FDI

Cabinet approves 100% FDI in single-brand retail, foreign capital to shoot up

FDI

The Cabinet has given an approval to allow 100 per cent foreign direct investment (FDI)  in single-brand retail through automatic route, according to NDTV.

The move will overturn the earlier mechanism when FDI up to 49 per cent was permitted under automatic route in single-brand retail.
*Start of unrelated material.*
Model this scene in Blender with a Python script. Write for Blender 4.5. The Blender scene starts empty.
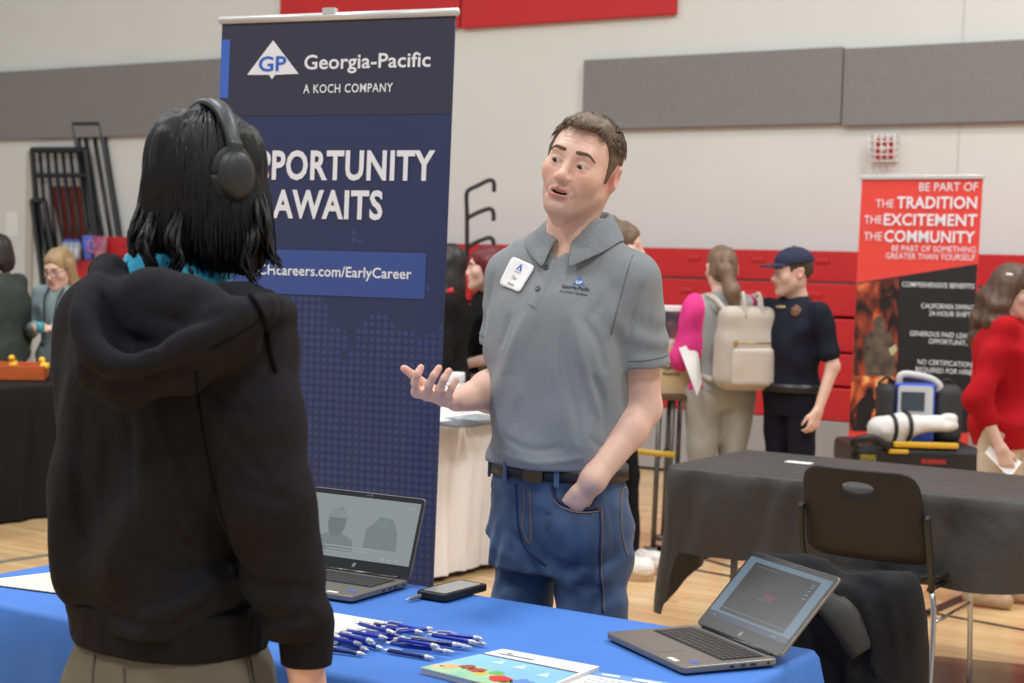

However, beyond that limit, the government nod was required.

The decision of the Union Cabinet, which reviewed some sectors today, is an attempt to attract more overseas funds and create a more investor-friendly policy in the country.

The development might be new for single-brand offline retailers as the government opened the FDI route in the online segment around two years ago.

In November 2015, the government allowed single-brand retailers with foreign investment to sell online. 

The move created the online market for companies such as Swedish furniture retailer Ikea and fashion retailer Hennes and Mauritz AB to set up e-commerce portals in the country.

In March last year, the government announced to introduce 100 per cent FDI in online retail of goods and services under the so-called “marketplace model” through the automatic route, seeking to legitimize existing businesses of e-commerce companies operating in India.

At that time, department of industrial policy and promotion (DIPP) explained that the marketplace model is an information technology platform run by an e-commerce entity on a digital and electronic network to act as a facilitator between buyer and seller.

DIPP had prohibited FDI in e-commerce companies that own inventories of goods and services and sell directly to consumers using online platforms.

However, it’s still unclear whether the new Cabinet approval allows 100 per cent foreign direct investment in B2C (business to consumer) e-commerce companies that own entire inventories of goods.

In 2016-2017, the country witnessed the FDI growth of 9 per cent to $43.48 billion. During April-September this fiscal year, FDI grew by 17 per cent to $25.35 billion.